● **Description of the task**
Set down the material exactly as given, please, from its first line through the line that includes "SC.render.resolution_x, SC.render.resolution_y = 768, 1024".

● **Data shown**
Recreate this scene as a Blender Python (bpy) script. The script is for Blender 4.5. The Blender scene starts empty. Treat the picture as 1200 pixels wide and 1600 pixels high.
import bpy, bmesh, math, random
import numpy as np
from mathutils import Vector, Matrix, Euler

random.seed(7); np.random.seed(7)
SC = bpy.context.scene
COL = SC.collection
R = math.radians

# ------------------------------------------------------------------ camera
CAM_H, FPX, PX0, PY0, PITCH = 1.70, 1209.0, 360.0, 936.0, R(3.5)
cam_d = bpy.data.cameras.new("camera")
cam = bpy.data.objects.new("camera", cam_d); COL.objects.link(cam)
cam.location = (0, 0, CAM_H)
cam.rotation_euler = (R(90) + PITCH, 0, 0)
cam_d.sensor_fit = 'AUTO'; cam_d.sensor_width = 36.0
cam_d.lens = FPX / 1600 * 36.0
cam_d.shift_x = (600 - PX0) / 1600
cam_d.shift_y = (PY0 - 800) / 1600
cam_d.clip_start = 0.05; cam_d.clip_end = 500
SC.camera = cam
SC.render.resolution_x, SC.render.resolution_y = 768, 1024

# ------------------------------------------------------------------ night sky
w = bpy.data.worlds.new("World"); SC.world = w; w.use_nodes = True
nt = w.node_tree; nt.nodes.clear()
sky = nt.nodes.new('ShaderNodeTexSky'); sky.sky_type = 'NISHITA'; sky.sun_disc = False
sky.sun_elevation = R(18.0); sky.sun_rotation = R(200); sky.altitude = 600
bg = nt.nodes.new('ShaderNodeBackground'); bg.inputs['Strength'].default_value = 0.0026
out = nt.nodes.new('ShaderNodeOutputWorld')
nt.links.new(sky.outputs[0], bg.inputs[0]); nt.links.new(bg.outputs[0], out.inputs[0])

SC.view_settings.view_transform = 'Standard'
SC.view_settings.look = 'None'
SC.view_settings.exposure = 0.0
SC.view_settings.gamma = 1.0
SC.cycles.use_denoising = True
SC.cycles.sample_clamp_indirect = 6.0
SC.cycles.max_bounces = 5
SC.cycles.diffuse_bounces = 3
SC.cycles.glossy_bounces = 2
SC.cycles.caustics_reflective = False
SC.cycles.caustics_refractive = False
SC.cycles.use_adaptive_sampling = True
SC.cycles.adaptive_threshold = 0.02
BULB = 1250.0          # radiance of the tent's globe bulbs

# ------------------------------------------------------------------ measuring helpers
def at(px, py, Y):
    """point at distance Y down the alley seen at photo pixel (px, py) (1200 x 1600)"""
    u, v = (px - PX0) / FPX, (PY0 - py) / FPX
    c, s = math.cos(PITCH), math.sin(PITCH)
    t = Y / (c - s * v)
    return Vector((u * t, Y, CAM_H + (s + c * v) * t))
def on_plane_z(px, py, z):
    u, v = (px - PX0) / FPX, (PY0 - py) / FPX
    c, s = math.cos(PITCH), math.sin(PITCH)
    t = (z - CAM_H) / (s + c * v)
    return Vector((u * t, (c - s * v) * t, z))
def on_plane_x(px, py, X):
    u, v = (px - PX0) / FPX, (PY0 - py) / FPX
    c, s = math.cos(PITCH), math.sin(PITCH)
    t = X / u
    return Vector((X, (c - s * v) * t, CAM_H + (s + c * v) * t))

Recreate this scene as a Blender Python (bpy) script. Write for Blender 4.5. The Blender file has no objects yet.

● **Exercise solution**
Recreate this scene as a Blender Python (bpy) script. The script is for Blender 4.5. The Blender scene starts empty. Treat the picture as 1200 pixels wide and 1600 pixels high.
import bpy, bmesh, math, random
import numpy as np
from mathutils import Vector, Matrix, Euler

random.seed(7); np.random.seed(7)
SC = bpy.context.scene
COL = SC.collection
R = math.radians

# ------------------------------------------------------------------ camera
CAM_H, FPX, PX0, PY0, PITCH = 1.70, 1209.0, 360.0, 936.0, R(3.5)
cam_d = bpy.data.cameras.new("camera")
cam = bpy.data.objects.new("camera", cam_d); COL.objects.link(cam)
cam.location = (0, 0, CAM_H)
cam.rotation_euler = (R(90) + PITCH, 0, 0)
cam_d.sensor_fit = 'AUTO'; cam_d.sensor_width = 36.0
cam_d.lens = FPX / 1600 * 36.0
cam_d.shift_x = (600 - PX0) / 1600
cam_d.shift_y = (PY0 - 800) / 1600
cam_d.clip_start = 0.05; cam_d.clip_end = 500
SC.camera = cam
SC.render.resolution_x, SC.render.resolution_y = 768, 1024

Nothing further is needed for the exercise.